14×18″ oil on canvas– Every day of the year is a sunny day… if you can only get above the clouds. I love days like this when just a few luminous spotlights find their way through the overcast… little patches of brilliant sunlight on an otherwise grey landscape. Just like with moods, you can appreciate the sunny even more when you also know the melancholy.
Tag: acrylic
Three Views of Third Lake
So, the lakes out of Big Pine don’t have the most creative names. (First Lake, Second Lake, Third… through Seventh.) This has nothing to do with their beauty, though. Don’t judge a lake by its title. My daughters took the liberty of renaming them all and swimming in most on a recent backpack adventure. I snuck away three times to paint Third Lake, our base camp. (all are 10×20″ acrylics)
Hamilton Lake
10×20″ acrylic– So nice to watch the sun rise over the large snowmelt mirror of Hamilton Lake. I wished that I could freeze time as the light and shadows creeped far too quickly across the granite faces. Thanks to photographer Cameron Wolfe who I met backpacking up there for the pictures he took!
Silliman Pass
10×20″ acrylic– This is the first pass you come to heading east from Sequoia. The meadows, creeks and rivers down the back side are well worth the trek. To the west, smog and haze from the many wildfires in California right now have settled in the central valley… the visibility is only a mile or two. On the flip side, it makes for some incredible sunsets.
Painting in Redwood Country
These paintings are around 10×20″ acrylic sketches I made on a road trip on the Northern California Coast. I love redwood forests… the way the light filters through the leaves and illuminates fluorescent moss, yellow banana slugs, fractal ferns and the soft red earth. It is so awesome how these old giants gather rain and make an environment where plants are growing on plants who are growing on other plants… long after they die their sweetly rotting wood is still pushing up gardens of huckleberries, ferns, mushrooms and mosses.
Sisquoc Loop Part 2
Alcove– 10×20″ acrylic
White Ledge– 10×20″ acrylic
These are a couple of 10×20″ backpacking paintings. I enjoy looking back at these– when you paint a spot, you are really present for an hour or two, completely absorbing the scene and letting it all in. For an artist, a painting is like a time machine that brings you vividly back to a place and time.
Backpacking the Sisquoc Part 1
Morning Glow at Cliff Camp– 10×20″ acrylic
Sisquoc River View– 10×20″ acrylic
On Memorial Day Weekend I went backpacking with some friends on the Sisquoc River loop. The river was flowing well and it was a fun adventure of creek crossing, rock scrambling and wading through fields of foxtails looking for the trail.

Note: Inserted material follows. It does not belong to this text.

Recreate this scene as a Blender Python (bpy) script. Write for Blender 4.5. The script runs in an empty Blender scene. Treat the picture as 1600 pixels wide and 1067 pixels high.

I brought my ultralite painting kit and waited each day for a good view to sketch.
Rattlesnake Canyon Creekflow
22×28″ oil on canvas– I’m savoring the sound of raindrops on the roof right now and smiling knowing we have more boulder hopping and creek painting days ahead of us this spring!
Driftwood Beach Shack
48″x36″– Acrylic on Canvas– I love beach shack architecture… this one was beautifully made with driftwood, palm fronds and the timbers from the old wave-eaten sea wall. It is nicely decorated with a sandstone coffee table, a redwood log sofa that delivered itself on tides from Northern California and breathtaking views.. Shelter for any sea-loving soul who follows the trail down from the cliffs. Free, wild, natural, public real estate: the very best kind– location, location. location…
Fall Colors in Tucker’s Grove
16×20″ acrylic on canvas– Ahhh… the sweet smell of composting California Bay leaves and oak mulch. I loved the stained glass sycamore leaves and hope that the dry creek bed will be flowing again this winter.